Raubkunst finanziert den Terror mit

Mainz · Der Terror finanziert sich auch mit dem Verkauf von Raubkunst. Deutschland sei da auf einem Auge blind, kritisiert der Mainzer Kriminalarchäologe Müller-Karpe. Was bringt ein neues Gesetz?

Bei der Kontrolle des Antikenhandels versagen die Behörden laut dem Kriminalarchäologen Michael Müller-Karpe oft und ermöglichen so indirekt die Mitfinanzierung von Terror wie zuletzt in Brüssel. "Deutschland ist zu einer Drehscheibe für den Handel mit Raubkunst geworden", sagte der Mainzer Experte, der den Kulturausschuss des Bundestages berät. "Tausende antike Kulturgüter, die hier ohne Herkunftsnachweise verkauft werden, können in aller Regel nur aus Plünderungen stammen." Auf ein Schreiben an alle zuständigen deutschen Behörden mit der Bitte, keine Ausfuhrgenehmigungen mehr auszustellen für Antiken ungeklärter Herkunft, bei denen mit "Blutantiken" zu rechnen sei, gebe es nach vier Monaten keine Antwort.

Deutsche Behörden schauten bei dieser Hehlerei meist weg und förderten sie mit dem unbedachten Ausstellen von Ausfuhrdokumenten unter Umständen sogar.
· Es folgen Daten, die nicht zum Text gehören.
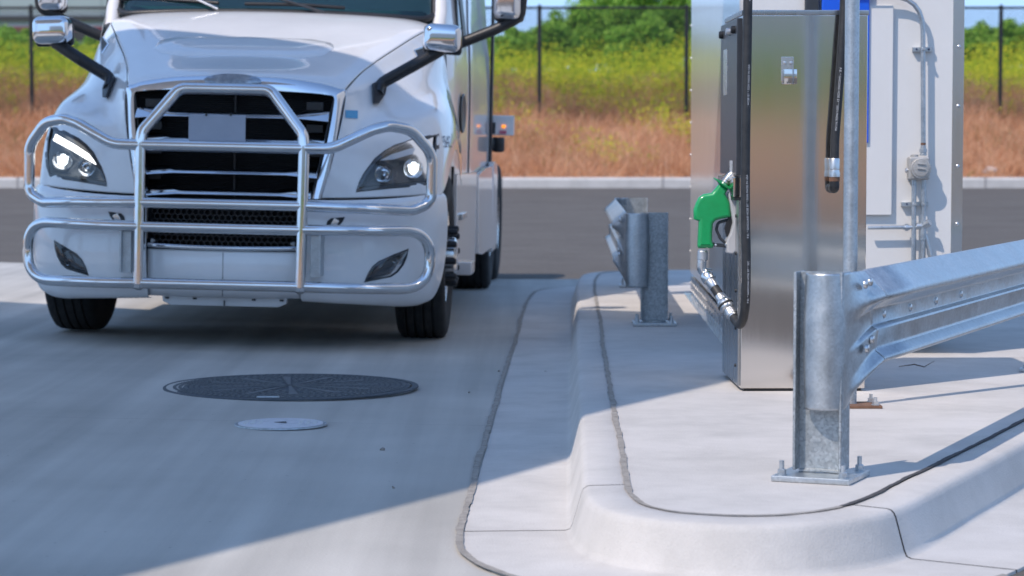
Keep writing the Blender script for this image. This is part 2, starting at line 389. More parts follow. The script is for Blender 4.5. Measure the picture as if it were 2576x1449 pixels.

Und das geplante deutsche Kulturgutschutzgesetz verschlimmere die Lage noch. Denn "künftig sollen Raubgrabungsfunde, auch ‚Blutantiken', die vor 2007 nach Deutschland gelangten, nicht mehr als illegal eingeführt gelten", kritisierte der Archäologe des Römisch-Germanischen Zentralmuseums (RGZM) in Mainz. "Sie befänden sich damit ab sofort rechtmäßig in Deutschland, könnten hier weiter ungeniert gehandelt werden und auch, versehen mit deutschen Exportdokumenten, ausgeführt werden."

Die Lobby des Kunsthandels sei einflussreich. Zudem sollten wohl Museen vor Ansprüchen der Herkunftsländer geschützt werden, sagte Müller-Karpe. "Auch die Archäologie spricht nicht mit einer Zunge. Wir sitzen selbst im Glashaus. So mancher von uns hat in der Vergangenheit nicht genau hingeschaut, woher antike Kulturgüter kommen, sondern sie vermeintlich für die Wissenschaft gerettet."